I have several problems with A.I., simply because I’m unsure of the value of its underlying assumption — its foundation, if you will — which believes that the accumulated knowledge on the Internet is solid: that even if there were some inaccuracies, they would be overcome by a preponderance of the correct theses. If that’s the case, then all well and good. But I am extremely leery of those “correct” theses: who decides what is truth, or nonsense, or (worst of all) highly plausible nonsense which only a dedicated expert (in the truest sense of the word) would have the knowledge, time and inclination to correct. The concept of A.I. seems to be a rather uncritical endorsement of “the wisdom of crowds” (i.e. received wisdom).
Well, pardon me if I don’t agree with that.
But returning to the argument at hand, Greg Isenberg uses the example of the calculator and its dolorous effect on mental arithmetic:
Remember how teachers said we needed to learn math because “you won’t always have a calculator”? They were wrong about that. But maybe they were right about something deeper. We’re running the first large-scale experiment on human cognition. What happens when an entire generation outsources their thinking?
And here I agree, wholeheartedly. It’s bad enough to think that at some point, certain (and perhaps important) underpinnings of A.I. may turn out to be fallacious (whether unintended or malicious — another point to be considered) and large swathes of the A.I. inverted pyramids’ points may have been built, so to speak, on sand.
Ask yourself this: had A.I. existed before the reality of astrophysics had been learned, we would have believed, uncritically and unshakably, that the Earth was at the center of the universe.

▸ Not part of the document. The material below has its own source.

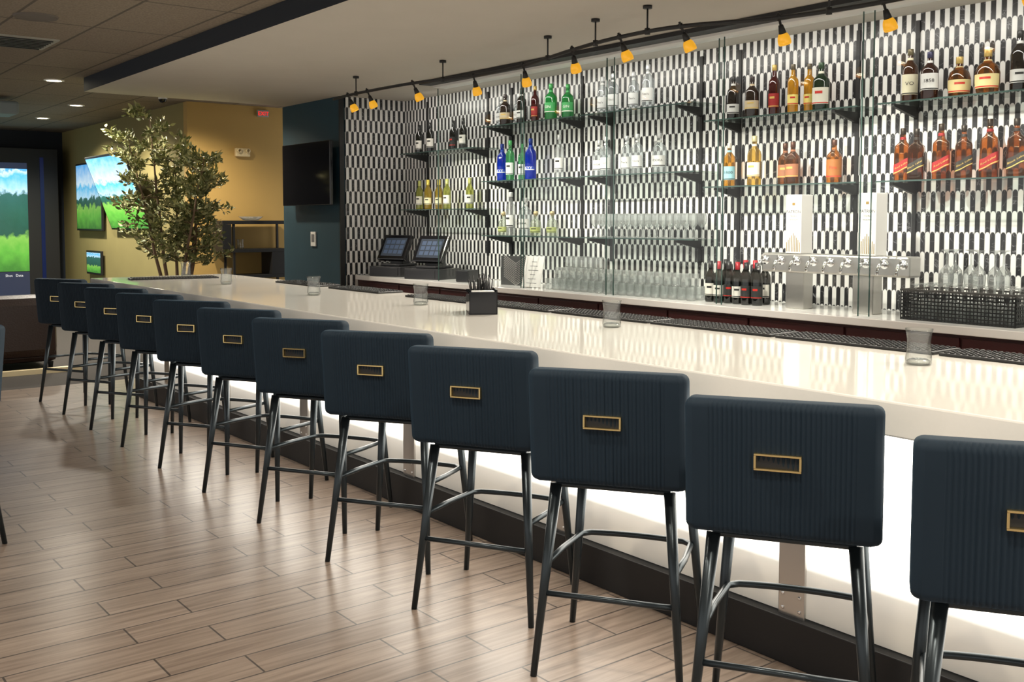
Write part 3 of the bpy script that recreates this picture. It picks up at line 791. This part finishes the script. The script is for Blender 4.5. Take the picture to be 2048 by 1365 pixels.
# ------------------------------------------------------------------ blue wall, ochre wall
tv = empty('television', 'black flat television mounted on the blue wall', 'television', (5.55, 10.85, 2.08))
Geo().box((-.11, 0, 0), (.04, 1.2, .72), .008).build('screen', BLACKG, tv)
Geo().bx(-.09, -.001, -.12, .12, -.12, .12, .004).build('wall_mount', BLACK, tv)
th = empty('wall_control_panel', 'small white wall control panel', 'switch panel', (5.549, 10.9, 1.33))
Geo().box((-.008, 0, 0), (.016, .12, .17), .004).build('plate', WHITE, th)
Geo().box((-.017, 0, .01), (.003, .07, .09), .001).build('display', GREYW, th)
ex = empty('exit_sign', 'illuminated red exit sign under the ceiling', 'exit sign', (5.90, 13.045, 2.985))
Geo().box((0, 0, 0), (.16, .04, .09), .005).build('sign_body', pmat('sign_housing', (.4, .38, .35), .5), ex)
text('EXIT', .075, pmat('exit_red', (.8, .02, .01), .4, emis=(1, .01, .01), es=1.1), ex, face_minus_y(0, -.022, -.005), name='sign_lettering')
el = empty('emergency_light', 'beige twin-head emergency light on the ochre wall', 'emergency light', (5.60, 13.069, 2.45))
Geo().box((0, -.031, 0), (.20, .06, .11), .01).build('housing', CREAM, el)
for sx in (-.06, .06): Geo().lathe([(.001, 0), (.03, .004), (.034, .02), (.02, .03)], 14).build('lamp_head', CREAM, el, (sx, -.062, .02), (pi/2, 0, 0))
sf = empty('display_shelf', 'black metal open shelf unit with staggered box shelves', 'shelf unit', (5.62, 12.85, 0))
g = Geo()
for x in (-.30, .44): g.bx(x-.014, x+.014, -.16, -.132, 0, 1.50).bx(x-.014, x+.014, .132, .16, 0, 1.50)
g.build('frame', BLACK, sf)
for (xa, xb, z) in ((-.46, .45, 1.50), (-.46, .46, 1.13), (-.30, .52, .79), (-.30, .46, .4), (-.30, .46, .08)):
    Geo().bx(xa, xb, -.17, .17, z, z+.045, .002).build('shelf_board', BLACK, sf)
Geo().bx(-.46, -.34, -.17, .17, 1.176, 1.499, .002).build('box_compartment', BLACK, sf)
Geo().bx(.22, .52, -.17, .17, .836, 1.129, .002).build('box_compartment', BLACK, sf)
gl2 = dup(pg, (5.45, 12.8, 1.176), label='small glass on the black shelf unit')
dish = Geo().lathe([(.001, .005), (.09, .01), (.16, .05), (.165, .052), (.1, .005), (.06, 0)], 24).build('glass_dish', GL); dish.location = (5.6, 12.8, 1.546)
tag(dish, 'shallow clear glass dish on top of the black shelf', 'dish')

def framed(name, y0, y1, z0, z1, tilt, mat, lab, cat):
    o = empty(name, lab, cat, (4.86, (y0+y1)/2, (z0+z1)/2))
    w = y1-y0; h = z1-z0; R = Matrix.Rotation(-tilt, 3, 'Y'); c = Vector((-.04-abs(math.sin(tilt))*h/2, 0, 0))
    Geo().box(c, (.04, w, h), .006, 0, R).build('frame', BLACK, o)
    n = R @ Vector((-1, 0, 0))
    Geo().box(c+n*.0215, (.002, w-.06, h-.06), 0, 0, R).build('screen', mat, o)
    if tilt: Geo().bx(c.x+.02, -.0005, -.1, .1, -.1, .1).build('wall_mount', BLACK, o)
    return o
framed('wall_screen', 16.6, 18.0, 1.38, 2.48, 0, screenmat('golf_picture', .9, .5), 'black framed wall screen showing a golf course', 'screen')
framed('television', 14.3, 16.1, 1.38, 2.52, .34, screenmat('golf_broadcast', 1.7, .48), 'large tilted wall television showing golf course and sky', 'television')
framed('wall_monitor', 16.7, 17.5, .68, 1.06, 0, screenmat('golf_green', 1.1, .8), 'small monitor glowing green low on the wall', 'monitor')
si = empty('golf_simulator', 'tall black golf simulator screen showing a tree-lined fairway', 'golf simulator', (3.7, 18.6, 0))
Geo().bx(-.9, .95, -.1, .44, 0, 2.75, .01).build('cabinet', BLACK, si)
Geo().bx(-.8, .46, -.106, -.101, .70, 2.40).build('picture', screenmat('simulator_view', 1.4, .78), si)
SB = pmat('sim_bar', (.02, .02, .03), .2, emis=(.02, .03, .06), es=1)
Geo().bx(-.8, .46, -.106, -.101, .15, .69).build('menu_bar', SB, si)
Geo().bx(-.8, .46, -.106, -.101, 2.41, 2.50).build('menu_bar', SB, si)
STX = pmat('sim_text', (.6, .6, .6), .4, emis=(.8, .85, .9), es=.6)
text('Shot', .06, STX, si, face_minus_y(.14, -.109, .63), name='screen_lettering')
text('Data', .06, STX, si, face_minus_y(.30, -.109, .63), name='screen_lettering')
Geo().bx(.66, .72, -.11, -.101, .1, 2.6).build('blue_light_edge', pmat('blue_led', (.0, .006, .05), .3, emis=(.01, .04, .3), es=.08), si)
sof = empty('sofa', 'dark brown leather sofa with rolled back', 'sofa', (1.75, 11.75, 0))
Geo().bx(-1.05, 1.05, -.42, .42, .08, .42, .05).build('base', LEATHER, sof)
Geo().bx(-1.05, 1.05, -.48, -.22, .12, .78, .10).build('backrest', LEATHER, sof)
for x in (-1.0, .82): Geo().bx(x, x+.22, -.44, .44, .1, .62, .08).build('armrest', LEATHER, sof)
for x in (-.55, .3): Geo().bx(x-.35, x+.42, -.18, .42, .43, .55, .05).build('seat_cushion', LEATHER, sof)
for x in (-.98, .98):
    for y in (-.4, .36): Geo().lathe([(.02, 0), (.03, .08)], 10, cap0=True).build('foot', BLACK, sof, (x, y, 0))

# ------------------------------------------------------------------ tree
tree = empty('potted_olive_tree', 'tall leafy artificial olive tree in a dark pot', 'potted tree', (4.13, 11.5, 0))
Geo().lathe([(.16, 0), (.17, .01), (.22, .4), (.235, .42), (.21, .42), (.2, .37), (.001, .37)], 24, cap0=True).build('pot', BLACK, tree)
Geo().lathe([(.001, .385), (.205, .38)], 16).build('soil', CARPET, tree)
gt = Geo(); tips = []
rnd = random.Random(11)
for s in range(6):
    a = s*2*pi/6+.4
    bx, by = .05*math.cos(a), .05*math.sin(a); p = Vector((bx, by, .37)); pts = [p.copy()]
    lean = Vector((math.cos(a)*.17, math.sin(a)*.17, 1)).normalized()
    if s == 0: lean = Vector((.20, -.12, 1)).normalized()
    H = [1.9, 1.85, 2.1, 2.35, 1.9, 1.75][s]; nn = 13
    for k in range(nn):
        lean = (lean+Vector((rnd.uniform(-.08, .08), rnd.uniform(-.08, .08), .05))).normalized()
        p = p+lean*H/nn; pts.append(p.copy())
        if k >= 4:
            for b in range(3):
                aa = rnd.uniform(0, 2*pi); d = Vector((math.cos(aa), math.sin(aa), rnd.uniform(.1, .8))).normalized()
                q = p.copy(); bp = [q.copy()]; L = rnd.uniform(.18, .48)*(1.1-.45*k/nn)
                for j in range(5):
                    d = (d+Vector((rnd.uniform(-.25, .25), rnd.uniform(-.25, .25), rnd.uniform(-.15, .15)))).normalized()
                    q = q+d*L/5; bp.append(q.copy())
                    if j > 0 and q.z < 2.85: tips.append((q.copy(), d.copy()))
                gt.tube(bp, [.006, .005, .004, .003, .003, .002], 5)
    gt.tube(pts, [.026*(1-.8*i/nn) for i in range(nn+1)], 8)
    tips += [(x, lean) for x in pts[-3:] if x.z < 2.8]
gt.build('trunk', TRUNK, tree)
for nm, mt_, part in (('foliage', LEAF, 0), ('foliage', LEAF2, 1)):
    g = Geo(); vs = []; fs = []
    for (q, d) in tips:
        for j in range(5 if part == 0 else 4):
            dirv = (d*.6+Vector((rnd.uniform(-1, 1), rnd.uniform(-1, 1), rnd.uniform(-.5, 1)))).normalized()
            sd = dirv.cross(Vector((rnd.uniform(-1, 1), rnd.uniform(-1, 1), rnd.uniform(-1, 1)))).normalized()
            L = rnd.uniform(.05, .09); w = L*.2; o = q+Vector((rnd.uniform(-.04, .04), rnd.uniform(-.04, .04), rnd.uniform(-.04, .04)))
            up = dirv.cross(sd)*L*.08
            i = len(vs); vs += [o, o+dirv*L*.35+sd*w+up, o+dirv*L, o+dirv*L*.35-sd*w+up, o+dirv*L*.7+sd*w*.8+up, o+dirv*L*.7-sd*w*.8+up]
            fs += [(i, i+1, i+4, i+2, i+5, i+3)]
    g.raw(vs, fs, 0, False)
    ob = g.build(nm, mt_, tree)

# ------------------------------------------------------------------ unseen fill light added behind the header for the tile
def area(x, y, z, sx, sy, e, d, col=(1, .95, .87)):
    ld = bpy.data.lights.new('area', 'AREA'); ld.shape = 'RECTANGLE'; ld.size = sx; ld.size_y = sy; ld.energy = e; ld.color = col
    lo = bpy.data.objects.new('header_fill_lamp', ld); COL.objects.link(lo)
    Z = -Vector(d).normalized(); X = Vector((0, 1, 0)); X = (X-Z*X.dot(Z)).normalized(); Y = Z.cross(X)
    lo.matrix_world = Matrix.Translation((x, y, z)) @ Matrix((X, Y, Z)).transposed().to_4x4()
    return lo
area(5.93, 5.0, 2.86, 9.5, .05, 38, (.45, 0, -.9))

w = bpy.data.worlds.new('world'); S.world = w; w.use_nodes = True
w.node_tree.nodes['Background'].inputs[0].default_value = (.82, .79, .75, 1)
w.node_tree.nodes['Background'].inputs[1].default_value = 1.1

# ------------------------------------------------------------------ camera
cam = bpy.data.cameras.new('camera'); co = bpy.data.objects.new('camera', cam); COL.objects.link(co)
cam.sensor_width = 36; cam.lens = 36*2050/2048
co.location = (0, 0, 1.55); co.rotation_euler = (math.radians(90-3.4), 0, math.radians(-37.9))
cam.shift_y = -120/2048
S.camera = co
S.view_settings.view_transform = 'Standard'
try: S.cycles.transparent_max_bounces = 24
except Exception: pass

Well, we did. And we were absolutely and utterly wrong. After astrophysics came onto the scene, think how long it would take for all that A.I. to be overturned and corrected — as it actually took in the post-medieval era. Most people at that time couldn’t be bothered to think about astrophysics and just went on with their lives, untroubled.
What’s worse, though, is that at some point in the future the human intellect, having become flabby and lazy through its dependence on A.I., may not have the basic capacity to correct itself, to go back to first principles because quite frankly, those principles would have been lost and our capacity to recreate them likewise.
Like I said, I’m sure of only two things in this discussion: the first is the title of this post, and the second is my distrust of hearsay (my definition of A.I.).
I would be delighted to be disabused of my overall position, but I have to say it’s going to be a difficult job because I’m highly skeptical of this new wonder of science, especially as it makes our life so much easier and more convenient:
He’d been using AI for everything. Writing, thinking, communication. It had become his external brain.
It’s like losing the muscle capacity to walk, and worse still the instinctive knowledge of how to walk, simply because one has come to depend completely on an external machine to carry out that function of locomotion.
P.S. And I don’t even want to talk about this bullshit.